How About A 4K PC Monitor For Your Tired Old Eyes?

So-called "4k" monitors are coming down in price, to the point where they may make sense for "normal" folk. So should you get one, and I'm thinking more about those of us with less that perfect eyesight? Well, yes and no.

The good part is that the 4k resolution contains 4 times as many "pixels" (picture elements, the tiny dots of color that make up the screen image) than that of a 1080P HDTV. That's a lot of pixels (typically 3840 by 2160), and should give a gorgeous, detailed display - and it will, with some gotchas. 

The only real problem for PC users with poor eyesight hoping for relief is that because of the way screen real estate is used, this will likely result in smaller-than-expected text, and web pages that will seem to float in the middle of a vast expanse of screen space.
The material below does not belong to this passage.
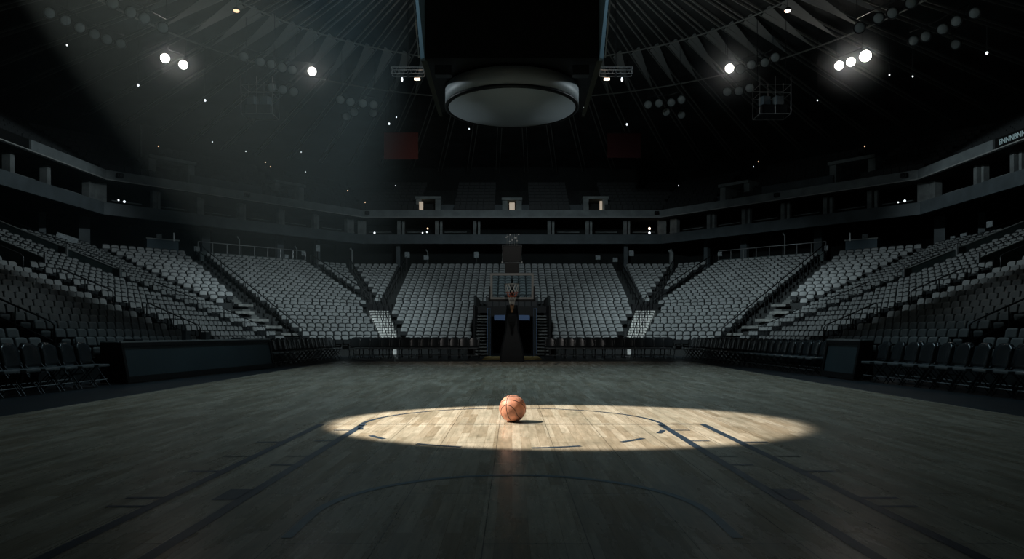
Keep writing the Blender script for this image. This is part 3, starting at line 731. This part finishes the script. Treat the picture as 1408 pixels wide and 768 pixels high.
def portal(px, w_, h_, lit, label, skew=0):
    X, Y, rz = ppx(px, 1.6); e = empty('stand_portal', (X, Y, 10.3), rz); tag(e, label, 'portal', None)
    MB().box((-w_/2, 0.6, h_/2), (0.42, 2.2, h_)).build('side_wall', M['portal'], e)
    MB().box((w_/2, 0.6, h_/2), (0.42, 2.2, h_)).build('side_wall', M['portal'], e)
    MB().box((0, 0.6, h_), (w_+0.5, 2.6, 0.2)).build('roof_slab', M['portal'], e)
    MB().box((0, 1.9, h_/2), (w_, 0.1, h_)).build('back_panel', M['black'], e)
    if lit:
        o = MB().box((lit[0], -0.56, lit[2]-0.1), (lit[1], 0.06, lit[3])).build('lit_doorway', M['doorlit'], e); o['label'] = 'warm lit doorway strip'
    for q_ in (-1, 1): MB().box((q_*(w_/2+1.1), 0.2, 0.5), (1.9, 0.1, 0.9)).build('flank_wall', M['fascia2'], e)
portal(590, 1.5, 1.35, (-0.55, 0.30, 0.75, 0.8), 'concrete portal with a warm lit door, left of the centre in the upper tier')
portal(704, 1.1, 1.25, (0.0, 0.42, 0.80, 0.55), 'concrete portal with a warm lit door, centre of the upper tier')
portal(818, 1.5, 1.35, (0.40, 0.2, 0.75, 0.9), 'concrete portal with a warm lit door, right of the centre in the upper tier')
portal(393, 1.9, 1.5, None, 'unlit concrete portal in the left diagonal of the upper tier')
portal(1015, 1.9, 1.5, None, 'unlit concrete portal in the right diagonal of the upper tier')
portal(232, 2.4, 1.7, None, 'large pale concrete portal at the left corner of the upper tier')
portal(1176, 2.4, 1.7, None, 'large pale concrete portal at the right corner of the upper tier')
# balcony front glass walls between portals
for s, nm in ((-1, 'left'), (1, 'right')):
    a = Vector(ppx(262 if s < 0 else 1146, 0.9)[:2]); b = Vector(ppx(360 if s < 0 else 1048, 0.9)[:2])
    o = MB().bar((a.x, a.y, 10.85), (b.x, b.y, 10.85), 0.08, 0.75).build('balcony_screen', M['fascia2']); tag(o, f'grey screen wall on the {nm} diagonal of the upper balcony', 'screen')
# LED lettering on the right ribbon display
tx = bpy.data.curves.new('ribbon_lettering', 'FONT'); tx.body = 'ENNNBNNI ESUA'; tx.size = 0.36; tx.extrude = 0.01
tx.materials.append(M['ribtext']); tmp = bpy.data.objects.new('lettering_tmp', tx); COL.objects.link(tmp); bpy.context.view_layer.update()
tme = bpy.data.meshes.new_from_object(tmp.evaluated_get(bpy.context.evaluated_depsgraph_get())); bpy.data.objects.remove(tmp)
to = bpy.data.objects.new('ribbon_lettering', tme); COL.objects.link(to)
to.location = (23.27, 34.0, 10.13); to.rotation_euler = (R(90), 0, R(-90)); to['label'] = 'glowing pale lettering on the ribbon display'
for o in list(bpy.data.objects):
    if o.name.startswith('ribbon_display') and 'right' in o['label']: to.parent = o
# speaker pods on the upper fascia
for s, nm in ((-1, 'left'), (1, 'right')):
    for j, px in enumerate((165, 340, 505)):
        xx = px if s < 0 else 1408-px
        X, Y, rz = ppx(xx, -0.28); e = empty('fascia_speaker', (X, Y, 10.26), rz); tag(e, f'small black speaker on the upper fascia, {["outer", "middle", "inner"][j]} one on the {nm}', 'speaker')
        MB().box((0, 0, 0), (0.34, 0.22, 0.26)).build('cabinet', M['black'], e, bevel=0.03); MB().lathe([(0.1, 0), (0.06, 0.03)], 14, Matrix.Rotation(R(90), 3, 'X'), (0, -0.11, 0)).build('cone', M['rail'], e)
# concourse pillars and signs
for s, nm in ((-1, 'left'), (1, 'right')):
    for j, (px, wd) in enumerate(((548, .5), (436, .5), (384, .8), (282, .9), (115, 1.0), (57, .6))):
        xx = px if s < 0 else 1408-px; X, Y, rz = ppx(xx, 17.2, LOW)
        o = MB().box((0, 0, 1.3), (wd*0.6, 0.4, 2.6)).build('concourse_pillar', M['fascia2'], loc=(X, Y, ZC)); o.rotation_euler = (0, 0, rz)
        tag(o, f'dark pillar under the lower fascia, {nth(j)} from the basket going {nm}', 'pillar')
signs = [(560, 350, .35, .4), (586, 354, .35, .3), (437, 341, .3, .45), (417, 348, .25, .3), (655, 350, .34, .42), (394, 353, .25, .3), (271, 342, .35, .3), (868, 348, .35, .4), (846, 357, .35, .3), (822, 354, .35, .3), (990, 349, .3, .3), (1136, 341, .3, .3), (1310, 328, .35, .28), (1325, 325, .5, .35), (1361, 308, .45, .3)]
abs_rank = {j: sum(1 for q_ in signs if (q_[0] < 704) == (g[0] < 704) and abs(q_[0]-704) < abs(g[0]-704)) for j, g in enumerate(signs)}
for j, (px, py, wd, ht) in enumerate(signs):
    X, Y, rz = ppx(px, 13.6, LOW); z = H-(py-HY)*Y/F
    e = empty('concourse_sign', (X, Y, z), rz); tag(e, f'small pale sign behind the lower stand, {nth(abs_rank[j])} from the basket going {"left" if px < 704 else "right"}', 'sign')
    MB().box((0, 0, 0), (wd, 0.05, ht)).build('plate', M['sign'], e); MB().box((0, 0.05, -(z-ZC)/2), (0.05, 0.04, max(0.1, z-ZC))).build('post', M['black'], e)
e = empty('section_placard', (0, 0, 0)); X, Y, rz = ppx(92, 12.2, LOW); zz = H-(327-HY)*Y/F
tag(e, 'long pale placard on the back rows behind the long table', 'sign'); e.location = (X, Y, zz); e.rotation_euler = (0, 0, 0)
MB().bar((0.35, 0.3, -0.15), (-0.35, -0.3, 0.12), 0.05, 0.3).build('plate', M['sign'], e); MB().box((0, 0.05, -0.4), (0.05, 0.05, 0.6)).build('post', M['black'], e)
# poles on the concourse
for px, py0, py1, k in ((484, 341, 362, .12), (588, 343, 356, .06), (329, 325, 337, .05), (1079, 320, 332, .05), (923, 343, 362, .3), (408, 338, 352, .05)):
    X, Y, rz = ppx(px, 14.0, LOW); za, zb_ = H-(py0-HY)*Y/F, ZC
    m = MB(); m.tube([(0, 0, 0), (0, 0, za-zb_-0.2), (-0.12, 0, za-zb_)], k/2+0.02, 8)
    o = m.build('concourse_post', M['column'], loc=(X, Y, ZC)); tag(o, f'thin pale post at the top of the lower stand, {["outer left middle", "inner left", "far left", "right", "inner right", "middle left"][[484, 588, 329, 1079, 923, 408].index(px)]} one', 'post')
# ------------------------------------------------------------------ roof
HUB = Vector((0, 26.0)); ZH, SL = 18.2, 0.10
def rp(Rr, az, dz=0): return Vector((HUB.x+Rr*math.sin(az), HUB.y+Rr*math.cos(az), ZH-SL*Rr+dz))
mb = MB(); NS = 88
for j in range(NS):
    a0, a1 = 2*PI*j/NS, 2*PI*(j+1)/NS
    for r0, r1 in ((0.3, 14.6), (14.6, 19.5), (19.5, 42)):
        dz = {0.3: 0, 14.6: 0.25, 19.5: 0.5}[r0]
        mb.add([rp(r0, a0, dz), rp(r0, a1, dz), rp(r1, a1, dz), rp(r1, a0, dz)], [(0, 1, 2, 3)])
roof = struct(mb.build('ceiling', M['roof']), 'dark conical roof deck with radial beams')
for rr_, nm in ((14.6, 0), (19.5, 0)):
    mb = MB(); mb.tube([rp(rr_, 2*PI*j/NS, -0.15) for j in range(NS)], 0.045, 5, closed=True); o = mb.build('ring_beam', M['beam'], roof)
for j in range(NS):
    az = 2*PI*(j+0.5)/NS
    if math.cos(az) < -0.35: continue
    mb = MB(); per = Vector((math.cos(az), -math.sin(az), 0))*0.15
    for sg in (-1, 1): mb.bar(rp(2.0, az, -0.12)+per*sg, rp(34, az, -0.12)+per*sg, 0.045, 0.10)
    mb.build('radial_beam', M['beam'], roof)
    # folded fin beside the beam
    if 0.26 < abs(az if az < PI else az-2*PI) < 1.30:
        sg = 1 if az < PI else -1
        a2 = az + sg*2*PI/NS*0.42
        A, B, C_ = rp(14.7, az, -0.25), rp(14.7, a2, 0.1), rp(19.0, az, -0.35)
        n_ = (B-A).cross(C_-A).normalized()*0.02
        fm = MB(); fm.add([A-n_, B-n_, C_-n_, A+n_, B+n_, C_+n_], [(0, 2, 1), (3, 4, 5), (0, 1, 4, 3), (1, 2, 5, 4), (2, 0, 3, 5)])
        o = fm.build('fin_panel', M['fin'], roof); o['label'] = 'pale folded fin panel'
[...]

This is partly because web sites and program applications are not yet really designed specifically for these very high resolutions, at least on PCs. Mobile devices generally do a better job of "scaling" the display - blowing it up to a more suitable size, without it starting to look fuzzy (and thereby lose some of the advantages of the higher resolution).

Apple, Linux and Windows operating systems handle this with varying degrees of success and may require some fiddling to get the best results. While Windows 8.1 can handle the scaling quite well, we may see better results with Windows 10, particularly if 4k monitors seem to take off.

If you have a friend who has a 4k monitor, go and check it out to see if it meets your needs, otherwise you may want to wait till things are a little more settled and 4k becomes a more common technology.